Missed A Credit Card Payment? How It Affects Your Credit Score And The Time Needed To Recover
A credit score, ranging from 300 to 900, shows creditworthiness. An Expert stresses timely repayment for a high score. Recovery from defaults needs discipline.

A credit score is a three-digit number that represents an individual’s creditworthiness and the likelihood of timely repayment of credit. It ranges from 300 to 900, with a higher score indicating a stronger credit profile. A high credit score improves the chances of loan or credit approval with favorable terms and lower interest rates, as it reflects sound credit behavior and responsible financial management.
Your credit score can be affected by your credit repayment history. Occasionally, missing a credit card or loan payment can impact the score.
related stories
How Do Late Payments Impact Credit Scores?
Manish Jain, Country Managing Director of Experian India, stated that timely repayment is one of the most critical factors influencing an individual’s credit score.
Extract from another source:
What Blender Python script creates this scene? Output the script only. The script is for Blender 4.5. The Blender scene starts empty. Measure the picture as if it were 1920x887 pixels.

He explained that delayed or missed payments may signal financial stress or weak repayment intent to lenders, potentially affecting future access to credit, and in some cases, leading to restrictions on existing credit facilities.
How Long Does It Take To Recover From A Default?
Jain mentioned that while improving a credit score is possible, it requires financial discipline and consistent repayment behavior.
The recovery timeline varies depending on individual circumstances and the severity of the default.
Does Using A Credit Card More Frequently Improve A Credit Score?
The impact of frequent credit card usage on a credit score largely depends on how the card is managed. With timely repayments, regular usage can positively contribute to credit health by demonstrating responsible credit behaviour, Jain explained.
He added that frequent usage becomes a risk if it results in overspending or missed payments, both of which can negatively impact one’s credit profile.